On Saturday, committee members of the Erie County Democratic Party will meet at Hearthstone Manor in Cheektowaga to elect a new chairman, replacing Len Lenihan, who is retiring after 10 years on the job.

If this means nothing to you, you are forgiven. “News of the Weird” is on page 31.

There are a couple changes to the way committee members will vote this time. In the past, committee members have raised their hands and hollered to cast their votes, often dutifully following the instructions of their town or zone chairs. This year the vote will be accomplished by secret ballot, which means some committee members may make free to vote against the wishes of the bloc to which they belong.
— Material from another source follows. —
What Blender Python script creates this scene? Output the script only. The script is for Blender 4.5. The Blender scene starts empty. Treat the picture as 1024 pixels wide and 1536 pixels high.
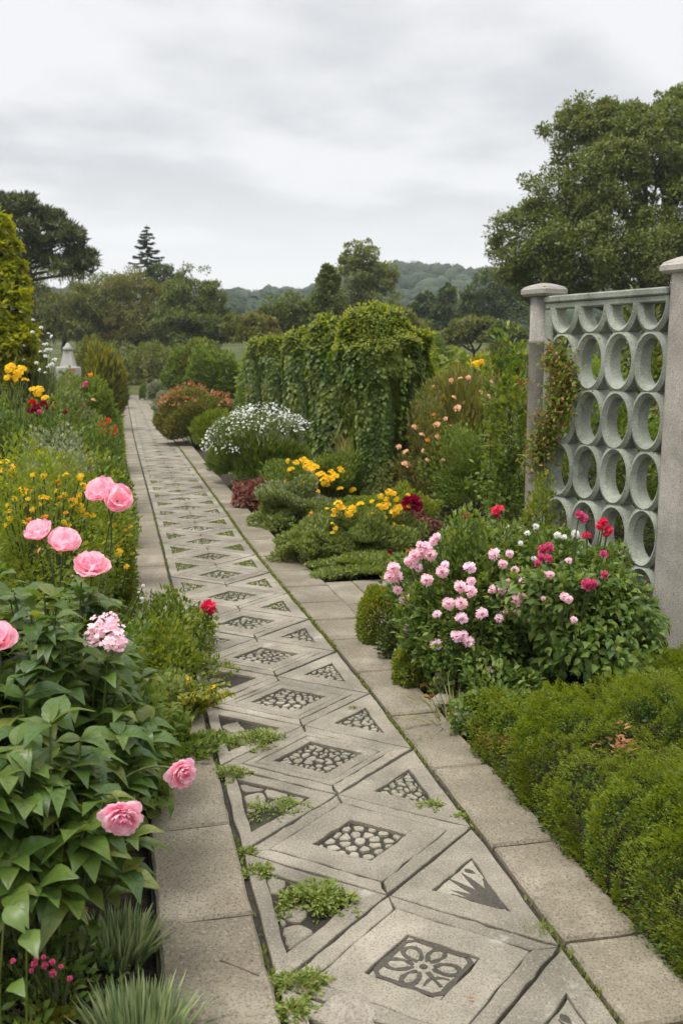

The other difference is complicated. (“Free Will Astrology”—page 36.) Usually, each member of the committee casts a weighted vote, the value determined by the number of Democrats to have cast votes in the last gubernatorial or Assembly race in the election district that committee member represents. But we’re coming off a fresh redistricting process, and some election districts have changed. Because it’s difficult to calculate the weighted vote in a newly formed or reconfigured election district, state law says that in such cases a committee member’s vote should be determined by total Democratic enrollment in the district—a much larger number, given how few of us regularly exercise the sacred franchise.

By itself, this seems unfair: Some districts, entirely unchanged, will use a weighted vote determined by participation in the election of Governor Andrew Cuomo; others will vote total enrollment. Why not level the playing field and have all committee members vote total Democratic enrollment in their election districts?

The question becomes more squirrely still: There are some districts whose borders are unchanged but which have been assigned a new name. Delaware 004, for example, is indistinguishable from the old Delaware 003. Only the name has changed. And yet Delaware 004 is being treated as a newly created district, and thus its committee members will vote full Democratic enrollment, giving them a outsized say in who becomes the next chair of the party.

The greatest beneficiary in this reconfiguration are Democrats in Amherst, where all but one election district changed, meaning the value of their votes will reflect nearly the total Democratic enrollment in the town.

The Amherst town chair has committed the votes he controls to the party’s former executive director, Jeremy Zellner, who is running against Buffalo attorney Marc Panepinto and Cheektowaga town chairman Frank Max. Panepinto recently told us that he reckons he and Max each have 20 percent of the committee’s vote in hand, while Zellner is running slightly ahead of them. But about 40 percent of the weighted vote remains uncommitted.